··· DATA FOR THE TASK
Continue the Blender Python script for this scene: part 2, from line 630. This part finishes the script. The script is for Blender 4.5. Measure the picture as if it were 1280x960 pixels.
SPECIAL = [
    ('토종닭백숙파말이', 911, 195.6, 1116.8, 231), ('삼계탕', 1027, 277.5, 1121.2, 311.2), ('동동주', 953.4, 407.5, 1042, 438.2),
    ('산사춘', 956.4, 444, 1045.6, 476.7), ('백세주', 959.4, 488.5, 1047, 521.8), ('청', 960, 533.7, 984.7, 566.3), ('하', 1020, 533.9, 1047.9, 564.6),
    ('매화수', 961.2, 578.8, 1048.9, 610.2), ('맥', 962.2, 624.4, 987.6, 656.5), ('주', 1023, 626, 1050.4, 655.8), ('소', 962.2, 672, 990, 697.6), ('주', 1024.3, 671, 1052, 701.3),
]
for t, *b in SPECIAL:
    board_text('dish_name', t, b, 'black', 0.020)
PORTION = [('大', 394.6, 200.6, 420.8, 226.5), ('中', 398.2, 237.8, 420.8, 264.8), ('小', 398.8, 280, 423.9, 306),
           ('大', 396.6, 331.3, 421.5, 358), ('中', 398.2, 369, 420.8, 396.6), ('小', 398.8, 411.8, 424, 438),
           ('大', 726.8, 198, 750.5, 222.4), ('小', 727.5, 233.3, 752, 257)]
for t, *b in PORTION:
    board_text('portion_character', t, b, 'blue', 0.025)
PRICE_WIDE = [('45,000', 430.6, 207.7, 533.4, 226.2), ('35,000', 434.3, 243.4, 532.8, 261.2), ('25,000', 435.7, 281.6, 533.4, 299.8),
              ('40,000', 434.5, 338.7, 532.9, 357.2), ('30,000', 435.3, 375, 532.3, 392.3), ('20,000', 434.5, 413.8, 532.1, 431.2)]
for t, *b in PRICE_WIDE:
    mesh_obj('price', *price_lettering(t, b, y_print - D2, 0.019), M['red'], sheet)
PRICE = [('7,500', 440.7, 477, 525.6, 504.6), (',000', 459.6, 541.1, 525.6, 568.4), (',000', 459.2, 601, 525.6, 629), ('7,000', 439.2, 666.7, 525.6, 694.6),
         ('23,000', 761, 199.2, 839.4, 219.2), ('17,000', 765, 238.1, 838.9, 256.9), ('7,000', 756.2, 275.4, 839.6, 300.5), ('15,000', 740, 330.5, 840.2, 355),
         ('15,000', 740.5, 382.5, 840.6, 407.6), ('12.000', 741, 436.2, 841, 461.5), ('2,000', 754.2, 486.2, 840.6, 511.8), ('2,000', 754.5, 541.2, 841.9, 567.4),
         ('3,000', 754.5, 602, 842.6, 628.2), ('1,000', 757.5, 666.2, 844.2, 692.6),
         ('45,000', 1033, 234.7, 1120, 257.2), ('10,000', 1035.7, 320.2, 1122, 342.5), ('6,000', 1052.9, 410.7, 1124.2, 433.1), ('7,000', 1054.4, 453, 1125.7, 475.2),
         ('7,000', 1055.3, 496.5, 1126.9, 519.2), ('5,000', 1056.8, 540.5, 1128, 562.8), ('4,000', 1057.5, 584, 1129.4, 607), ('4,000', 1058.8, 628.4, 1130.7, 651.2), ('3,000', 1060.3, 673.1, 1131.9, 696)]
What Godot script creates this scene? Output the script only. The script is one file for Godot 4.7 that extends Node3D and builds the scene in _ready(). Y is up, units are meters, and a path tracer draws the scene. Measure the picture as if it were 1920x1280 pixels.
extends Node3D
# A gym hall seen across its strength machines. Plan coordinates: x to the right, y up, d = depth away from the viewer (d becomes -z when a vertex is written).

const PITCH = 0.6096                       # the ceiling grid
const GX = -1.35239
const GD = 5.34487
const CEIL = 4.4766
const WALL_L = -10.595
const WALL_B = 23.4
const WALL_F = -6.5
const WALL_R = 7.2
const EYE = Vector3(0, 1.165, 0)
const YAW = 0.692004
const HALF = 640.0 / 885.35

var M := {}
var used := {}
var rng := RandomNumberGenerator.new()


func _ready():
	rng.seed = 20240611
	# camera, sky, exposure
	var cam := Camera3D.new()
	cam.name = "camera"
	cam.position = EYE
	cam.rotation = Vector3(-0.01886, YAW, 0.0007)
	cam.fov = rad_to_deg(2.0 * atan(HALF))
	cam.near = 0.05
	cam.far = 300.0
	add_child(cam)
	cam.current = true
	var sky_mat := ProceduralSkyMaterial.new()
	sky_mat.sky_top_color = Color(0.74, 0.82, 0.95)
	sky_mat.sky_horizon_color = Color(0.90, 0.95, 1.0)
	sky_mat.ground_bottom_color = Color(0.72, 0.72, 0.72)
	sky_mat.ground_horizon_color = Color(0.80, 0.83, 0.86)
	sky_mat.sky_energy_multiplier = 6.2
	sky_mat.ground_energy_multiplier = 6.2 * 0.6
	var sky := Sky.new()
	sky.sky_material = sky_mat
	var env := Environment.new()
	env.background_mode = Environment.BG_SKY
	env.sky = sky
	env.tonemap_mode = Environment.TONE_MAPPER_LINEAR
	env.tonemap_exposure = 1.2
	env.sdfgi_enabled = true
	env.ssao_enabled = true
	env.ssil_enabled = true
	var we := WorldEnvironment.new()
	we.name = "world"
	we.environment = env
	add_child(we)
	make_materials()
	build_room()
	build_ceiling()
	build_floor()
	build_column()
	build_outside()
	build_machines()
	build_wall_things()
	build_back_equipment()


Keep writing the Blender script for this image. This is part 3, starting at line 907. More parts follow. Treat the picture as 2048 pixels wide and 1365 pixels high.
······
● **WHAT IS ASKED**: Write the data from above out again, exactly.

● **THE RESPONSE**:
Continue the Blender Python script for this scene: part 2, from line 630. This part finishes the script. The script is for Blender 4.5. Measure the picture as if it were 1280x960 pixels.
SPECIAL = [
    ('토종닭백숙파말이', 911, 195.6, 1116.8, 231), ('삼계탕', 1027, 277.5, 1121.2, 311.2), ('동동주', 953.4, 407.5, 1042, 438.2),
    ('산사춘', 956.4, 444, 1045.6, 476.7), ('백세주', 959.4, 488.5, 1047, 521.8), ('청', 960, 533.7, 984.7, 566.3), ('하', 1020, 533.9, 1047.9, 564.6),
    ('매화수', 961.2, 578.8, 1048.9, 610.2), ('맥', 962.2, 624.4, 987.6, 656.5), ('주', 1023, 626, 1050.4, 655.8), ('소', 962.2, 672, 990, 697.6), ('주', 1024.3, 671, 1052, 701.3),
]
for t, *b in SPECIAL:
    board_text('dish_name', t, b, 'black', 0.020)
PORTION = [('大', 394.6, 200.6, 420.8, 226.5), ('中', 398.2, 237.8, 420.8, 264.8), ('小', 398.8, 280, 423.9, 306),
           ('大', 396.6, 331.3, 421.5, 358), ('中', 398.2, 369, 420.8, 396.6), ('小', 398.8, 411.8, 424, 438),
           ('大', 726.8, 198, 750.5, 222.4), ('小', 727.5, 233.3, 752, 257)]
for t, *b in PORTION:
    board_text('portion_character', t, b, 'blue', 0.025)
PRICE_WIDE = [('45,000', 430.6, 207.7, 533.4, 226.2), ('35,000', 434.3, 243.4, 532.8, 261.2), ('25,000', 435.7, 281.6, 533.4, 299.8),
              ('40,000', 434.5, 338.7, 532.9, 357.2), ('30,000', 435.3, 375, 532.3, 392.3), ('20,000', 434.5, 413.8, 532.1, 431.2)]
for t, *b in PRICE_WIDE:
    mesh_obj('price', *price_lettering(t, b, y_print - D2, 0.019), M['red'], sheet)
PRICE = [('7,500', 440.7, 477, 525.6, 504.6), (',000', 459.6, 541.1, 525.6, 568.4), (',000', 459.2, 601, 525.6, 629), ('7,000', 439.2, 666.7, 525.6, 694.6),
         ('23,000', 761, 199.2, 839.4, 219.2), ('17,000', 765, 238.1, 838.9, 256.9), ('7,000', 756.2, 275.4, 839.6, 300.5), ('15,000', 740, 330.5, 840.2, 355),
         ('15,000', 740.5, 382.5, 840.6, 407.6), ('12.000', 741, 436.2, 841, 461.5), ('2,000', 754.2, 486.2, 840.6, 511.8), ('2,000', 754.5, 541.2, 841.9, 567.4),
         ('3,000', 754.5, 602, 842.6, 628.2), ('1,000', 757.5, 666.2, 844.2, 692.6),
         ('45,000', 1033, 234.7, 1120, 257.2), ('10,000', 1035.7, 320.2, 1122, 342.5), ('6,000', 1052.9, 410.7, 1124.2, 433.1), ('7,000', 1054.4, 453, 1125.7, 475.2),
         ('7,000', 1055.3, 496.5, 1126.9, 519.2), ('5,000', 1056.8, 540.5, 1128, 562.8), ('4,000', 1057.5, 584, 1129.4, 607), ('4,000', 1058.8, 628.4, 1130.7, 651.2), ('3,000', 1060.3, 673.1, 1131.9, 696)]
What Godot script creates this scene? Output the script only. The script is one file for Godot 4.7 that extends Node3D and builds the scene in _ready(). Y is up, units are meters, and a path tracer draws the scene. Measure the picture as if it were 1920x1280 pixels.
extends Node3D
# A gym hall seen across its strength machines. Plan coordinates: x to the right, y up, d = depth away from the viewer (d becomes -z when a vertex is written).

const PITCH = 0.6096                       # the ceiling grid
const GX = -1.35239
const GD = 5.34487
const CEIL = 4.4766
const WALL_L = -10.595
const WALL_B = 23.4
const WALL_F = -6.5
const WALL_R = 7.2
const EYE = Vector3(0, 1.165, 0)
const YAW = 0.692004
const HALF = 640.0 / 885.35

var M := {}
var used := {}
var rng := RandomNumberGenerator.new()


func _ready():
	rng.seed = 20240611
	# camera, sky, exposure
	var cam := Camera3D.new()
	cam.name = "camera"
	cam.position = EYE
	cam.rotation = Vector3(-0.01886, YAW, 0.0007)
	cam.fov = rad_to_deg(2.0 * atan(HALF))
	cam.near = 0.05
	cam.far = 300.0
	add_child(cam)
	cam.current = true
	var sky_mat := ProceduralSkyMaterial.new()
	sky_mat.sky_top_color = Color(0.74, 0.82, 0.95)
	sky_mat.sky_horizon_color = Color(0.90, 0.95, 1.0)
	sky_mat.ground_bottom_color = Color(0.72, 0.72, 0.72)
	sky_mat.ground_horizon_color = Color(0.80, 0.83, 0.86)
	sky_mat.sky_energy_multiplier = 6.2
	sky_mat.ground_energy_multiplier = 6.2 * 0.6
	var sky := Sky.new()
	sky.sky_material = sky_mat
	var env := Environment.new()
	env.background_mode = Environment.BG_SKY
	env.sky = sky
	env.tonemap_mode = Environment.TONE_MAPPER_LINEAR
	env.tonemap_exposure = 1.2
	env.sdfgi_enabled = true
	env.ssao_enabled = true
	env.ssil_enabled = true
	var we := WorldEnvironment.new()
	we.name = "world"
	we.environment = env
	add_child(we)
	make_materials()
	build_room()
	build_ceiling()
	build_floor()
	build_column()
	build_outside()
	build_machines()
	build_wall_things()
	build_back_equipment()


Keep writing the Blender script for this image. This is part 3, starting at line 907. More parts follow. Treat the picture as 2048 pixels wide and 1365 pixels high.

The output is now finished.